—Order modified on the law and as modified affirmed without costs, in accordance with the following memorandum: The trial court abused its discretion in directing the immediate sale of defendant’s home to provide a source for maintenance payments to plaintiff. Sequestration and sale of defendant’s home is a drastic remedy which should be directed only when it is absolutely necessary and appropriate (see, Matter of Brennan v Brennan, 109 AD2d 960, 961). Defendant’s failure to make his maintenance payments of $75 per week was caused by the closing of his place of employment. The record establishes that his sole income is his pension of $599 per month, of which plaintiff receives $200, leaving him with a total monthly income of $399. Further, despite his best efforts he has been unable to secure another job. He is presently receiving public support in the form of food stamps and HEAP heating assistance. Further, defendant’s sole asset is his unencumbered home valued at approximately $55,000. Plaintiff is presently employed, grossing $134 per week, and there is no *1039indication that she is likely to become a public charge. Given these circumstances, any maintenance arrears can be adequately secured by the court granting plaintiff money judgments. Defendant should be given a further opportunity to secure employment before the court grants the drastic remedy of selling his only asset, his home.

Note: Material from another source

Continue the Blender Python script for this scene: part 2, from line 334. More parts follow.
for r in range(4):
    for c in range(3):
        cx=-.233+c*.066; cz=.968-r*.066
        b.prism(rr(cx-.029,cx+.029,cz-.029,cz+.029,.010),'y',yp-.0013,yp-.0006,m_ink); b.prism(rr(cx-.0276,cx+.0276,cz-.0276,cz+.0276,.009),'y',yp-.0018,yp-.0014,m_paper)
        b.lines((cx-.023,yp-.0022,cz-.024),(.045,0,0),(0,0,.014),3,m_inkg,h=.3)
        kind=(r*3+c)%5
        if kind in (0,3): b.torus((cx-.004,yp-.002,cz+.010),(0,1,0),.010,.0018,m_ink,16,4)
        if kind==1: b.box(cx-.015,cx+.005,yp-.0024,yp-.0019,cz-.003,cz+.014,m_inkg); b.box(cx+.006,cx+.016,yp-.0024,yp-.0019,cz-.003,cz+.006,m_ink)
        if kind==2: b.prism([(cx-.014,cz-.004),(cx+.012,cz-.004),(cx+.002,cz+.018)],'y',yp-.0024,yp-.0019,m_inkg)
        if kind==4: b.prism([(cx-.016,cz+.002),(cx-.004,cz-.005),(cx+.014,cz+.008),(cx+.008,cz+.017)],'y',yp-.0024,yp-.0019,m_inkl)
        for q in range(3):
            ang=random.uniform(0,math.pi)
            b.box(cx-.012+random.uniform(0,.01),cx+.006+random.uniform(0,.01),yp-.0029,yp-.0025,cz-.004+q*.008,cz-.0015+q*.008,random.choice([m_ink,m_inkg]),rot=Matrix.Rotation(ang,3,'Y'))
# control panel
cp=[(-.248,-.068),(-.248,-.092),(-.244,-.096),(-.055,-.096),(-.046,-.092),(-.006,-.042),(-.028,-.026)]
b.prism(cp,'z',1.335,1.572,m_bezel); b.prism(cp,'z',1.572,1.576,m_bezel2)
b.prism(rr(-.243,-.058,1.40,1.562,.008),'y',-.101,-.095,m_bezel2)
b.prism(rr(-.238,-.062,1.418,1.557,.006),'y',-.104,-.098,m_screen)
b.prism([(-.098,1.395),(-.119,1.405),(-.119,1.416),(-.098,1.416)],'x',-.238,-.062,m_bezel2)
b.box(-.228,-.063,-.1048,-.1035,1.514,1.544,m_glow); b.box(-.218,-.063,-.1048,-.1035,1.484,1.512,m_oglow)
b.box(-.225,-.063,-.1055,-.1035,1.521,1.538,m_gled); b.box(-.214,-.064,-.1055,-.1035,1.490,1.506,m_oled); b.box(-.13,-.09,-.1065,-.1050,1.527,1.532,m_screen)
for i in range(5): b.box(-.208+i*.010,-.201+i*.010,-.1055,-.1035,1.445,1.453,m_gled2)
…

Accordingly, we modify the order appealed from by deleting the provision directing the sale of defendant’s home.
All concur, except Boomer and Pine, JJ., who dissent and vote to affirm, in the following memorandum. Boomer and Pine, JJ. (dissenting). We dissent. The parties entered into a stipulation resolving economic issues on or about November 8,
1986, This was incorporated but not merged in a divorce decree of March 13, 1987, ending a 20-year marriage. Defendant agreed to pay maintenance of $75 per week for nine years and he retained the marital residence, titled in his name. Plaintiff received $6,825 for relinquishing any claim to the residence. She was to share in defendant’s pension.
Less than two months after the divorce decree, on May 7,
1987, defendant moved to be relieved of his maintenance obligation on the ground of undue hardship. He averred that he was about to be laid off by the closing of the plant where he was employed and that at the age of 49 he would receive a pension of only about $540 per month. He sought elimination of maintenance and of plaintiff’s share of his pension. He showed his unencumbered home, which he valued at $55,000, as his only substantial asset. Plaintiff cross-moved for a judgment for arrears in maintenance from April 24, 1987 and for other relief.
After a full hearing, the court, by order entered April 18,
1988, denied defendant’s motion and granted plaintiff’s cross motion, finding in a written decision that the plant closed in July 1987; that the possible closing was known to the parties at the time of the stipulation; that defendant had failed to prove that the closing had caused extreme hardship, and that, even if it did, the possible closing was within the contemplation of the parties when the maintenance stipulation was made. This order was never appealed.
In July 1988, plaintiff moved to punish defendant for contempt for failure to pay maintenance in accord with the divorce decree and the April 18, 1988 order. Defendant asserted that he was financially unable to comply and that he had been unable to find work. He cross-moved for forgiveness of prior maintenance arrears, termination of maintenance payments and for maintenance from plaintiff.
*1040The court denied defendant’s cross motion and granted plaintiff a judgment for arrears in maintenance and counsel fees, awarded counsel fees on the contempt proceeding, and indicated that it would appoint a Referee to sell defendant’s house to provide a source for the maintenance payments required by the agreement. This is the order on appeal. A separate order appointing a Referee to sell and directing that the net proceeds be held subject to further order of the court has not been appealed.
The court’s order is within its authority under Domestic Relations Law § 236 (9) (a) and § 243, and should be affirmed as a proper exercise of the court’s discretion (see, Rose v Rose, 138 AD2d 475, 477). We note that, in view of the fact that at least two unsatisfied judgments have long been entered against defendant, plaintiff would also be entitled to enforce them under CPLR article 52. The homestead exemption would only be available up to $10,000 (CPLR 5206 [e]). Thus, the majority in effect is delaying the inevitable, forcing plaintiff to pursue her rights under CPLR article 52, and to incur additional legal expenses in doing so. Matter of Brennan v Brennan (109 AD2d 960), relied on by the majority, is factually distinguishable. The majority improperly concludes that defendant is somehow entitled to relief because his failure to pay maintenance as he agreed was caused by the closing of his place of employment, ignoring the trial court’s finding that this possibility was contemplated by the parties when they entered into the stipulation. The order entered on April 18, 1988, denying modification and enforcing the judgment was not appealed and the correctness of that order is not properly reviewable by this court now. (Appeal from order of Supreme Court, Erie County, Ostrcwski, J. — contempt.) Present — Doerr, J. P., Boomer, Pine, Lawton and Davis, JJ.